Nokia today posted a forecast-beating 21 per cent jump in first-quarter profit on higher sales in India and China.
Shares of Helsinki-listed Nokia, the world's largest maker of mobile phones, surged 6.3 per cent in midday trading on the news.
Net income climbed to €1.05 billion ($1.29 billion), or €0.25 a share, from €869 million, or €0.19, a year earlier. That topped consensus forecasts for earnings of €0.21 a share.
Sales jumped 29 per cent to €9.5 billion. Mobile phone sales rose 25 per cent to €5.87 billion, while enterprise solution sales dropped 39 per cent to €186 million.

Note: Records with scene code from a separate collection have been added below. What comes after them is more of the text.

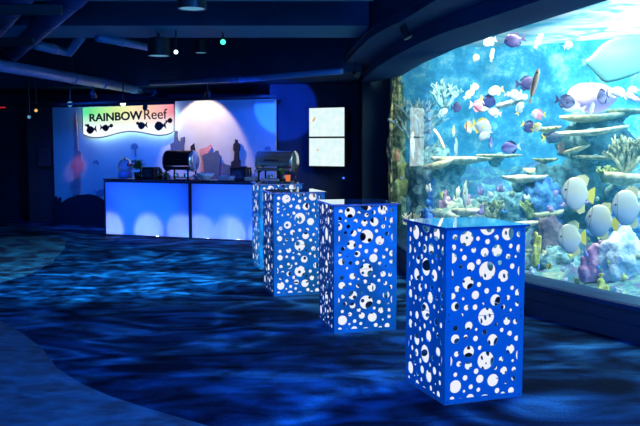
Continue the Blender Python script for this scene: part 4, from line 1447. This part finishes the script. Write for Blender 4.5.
def duct(a, b2, z, r, label):
    A, B = atz(*a, z), atz(*b2, z)
    d = (B - A).normalized()
    A = A - d * 2; B = B + d * .6
    root = empty('air_duct', A, 0, label, 'air duct', 'air ducts')
    bm = bmesh.new(); tube(bm, [Vector((0, 0, r)), B - A + Vector((0, 0, r))], r, 20); build('duct_body', bm, M['duct'], root, smooth=True)
    L = (B - A).length
    for f in (.3, .5, .7, .9):
        c = d * L * f + Vector((0, 0, r))
        bm = bmesh.new(); tube(bm, [c - d * .02, c + d * .02], r * 1.05, 20); build('duct_band', bm, M['duct'], root, smooth=True)
        bm = bmesh.new(); tube(bm, [c + Vector((0, 0, r * .95)), c + Vector((0, 0, 3.5 - A.z - r + r))], .008, 6); build('hanger', bm, M['black'], root)


duct((80, 3), (14, 60), 2.78, .13, 'dark blue round air duct slanting across the corner')
duct((14, 14), (-6, 38), 2.78, .15, 'second dark blue air duct beside the picture edge')
for (x0, x1, y, Y, lab) in ((-70, 34, 41.5, 8.55, 'lower dark trapeze bar under the ducts'), (-70, 62, 9.5, 6.9, 'upper dark trapeze bar under the ducts')):
    A, B = at(x0, y, Y), at(x1, y, Y)
    root = empty('trapeze_bar', A, 0, lab, 'support bar', 'trapeze bars')
    L = B.x - A.x
    bm = bmesh.new(); box(bm, (L / 2, 0, 0), (L, .05, .085), bevel=.008); build('bar', bm, M['black'], root)
    for f in (.02,):
        bm = bmesh.new(); tube(bm, [(L * f, 0, .03), (L * f, 0, 3.5 - A.z)], .012, 6); build('rod', bm, M['black'], root)
# wall box and red exit glow on the dark side wall
p = at(44.5, 157.5, 15.7)
root = empty('wall_box', p, 0, 'small dark red box fixed to the brown wall', 'wall box')
bm = bmesh.new(); box(bm, (0, .03, 0), (.26, .1, .36), bevel=.012); build('case', bm, mat('dark_red_box', (.10, .03, .05), .6), root)
bm = bmesh.new(); box(bm, (0, -.024, .06), (.2, .012, .16), bevel=.004); build('cover', bm, mat('red_box_cover', (.07, .02, .04), .5), root)
a, b2 = at(-6, 107.5, 17.14), at(6, 106.8, 17.14)
root = empty('red_light_strip', a, 0, 'thin red light strip high in the dark corner', 'light strip')
bm = bmesh.new(); box(bm, ((b2.x - a.x) / 2, .02, 0), (b2.x - a.x, .05, .05), bevel=.01); build('channel', bm, M['black'], root)
bm = bmesh.new(); box(bm, ((b2.x - a.x) / 2, -.008, 0), (b2.x - a.x - .02, .012, .025)); build('diffuser', bm, emit('red_glow', (1, .03, .05), .5), root)


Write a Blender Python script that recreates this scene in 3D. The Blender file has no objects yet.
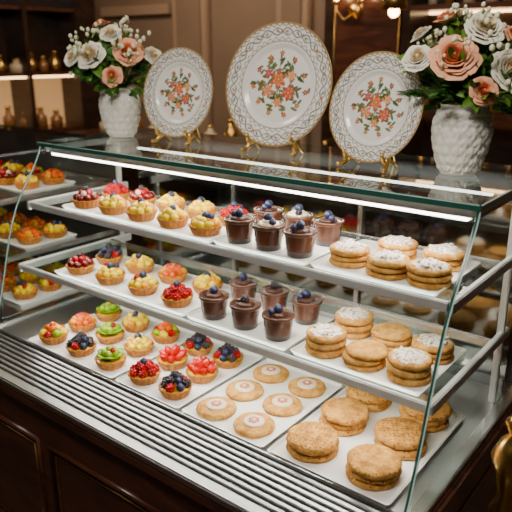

Nokia sold 75.1 million devices in the quarter, up 40 per cent from a year ago and down 10 per cent sequentially.
The Finnish handset maker said its market share rose 3 percentage points to 35 per cent.
Nokia last week said the average selling price of its devices rose to €103 in the quarter, better than the €99 or less predicted in January, due to a relatively low number of entry-level phones coming onto the market.
But operating margin slipped to 14.4 per cent from 15.1 per cent, dragged down by a poor performance in enterprise solutions. In the past three years, profitability has slipped as Nokia's focus on making cheaper phones for emerging markets like China and India took a toll on margins.